Is the principle of ‘sticking to the knitting’, then, at fault?

What the current crisis in the banking industry tells us is that the problem lies per se not with the merit of the wise counsel in ‘sticking to the knitting’. Rather, it had to do with the fact they didn’t do enough of it. There is merit in doing what you know best. But there is also superior merit in expanding one’s share in the addressable market for ones product/services.

If the addressable market is large and the present business is catering to only an insignificant portion of this, then there is a risk of the business is tying itself to the fortunes of a miniscule minority.

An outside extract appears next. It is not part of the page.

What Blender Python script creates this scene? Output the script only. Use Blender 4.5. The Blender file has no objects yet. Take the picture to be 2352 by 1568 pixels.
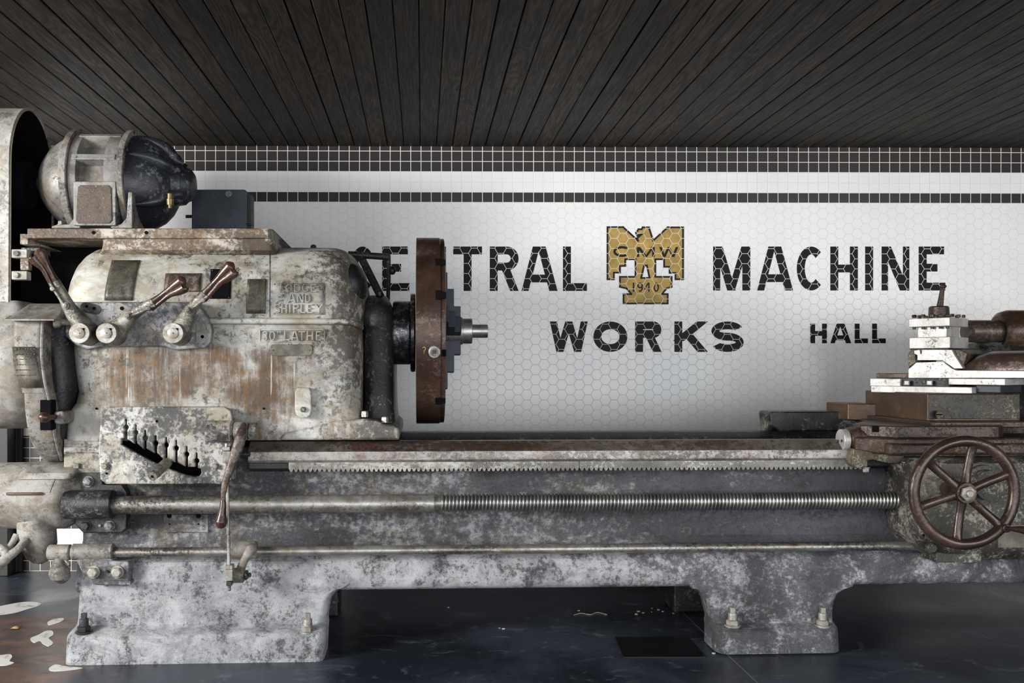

A simple statistic helps illustrate this point quite vividly. The State Bank of India and its associate banks have lent 62 per cent of their monies lent out as loans to just one per cent of their borrower-customers. The numbers for other public sector banks are even worse. A mere 0.5 per cent of their customers have borrowed nearly 70 per cent of the total monies disbursed as loans. When a business links two-thirds of its fortunes to that of one per cent or less, of its total customer base, it is bound to face problems when that miniscule minority of customers is going through difficult times.

The larger fortune

As good as the notion of ‘sticking to the knitting’ is, there is also the adage that there is a fortune to be made by serving the needs of the people at the ‘bottom of the pyramid’, as the Late CK Prahlad pointed out ever so eloquently in his book, Fortune at the Bottom of the Pyramid. Official estimates of the Gross Value Added by the ‘informal sector’ of the economy shows that these ‘bottom of the pyramid’ outfits add nearly half the total value-added in the economy. Yet the banking sector is narrowly focused on the large and medium sized players with borrowings of ₹10 crore and above, to the exclusion of the vast majority of those engaged in productive economic activity.

The problem for the Indian banking industry is not that they have been ‘sticking to the knitting’. It is just that the size of the shawl they have knitted in the process is all too small for it to be of any value to the anatomy of the Indian economy.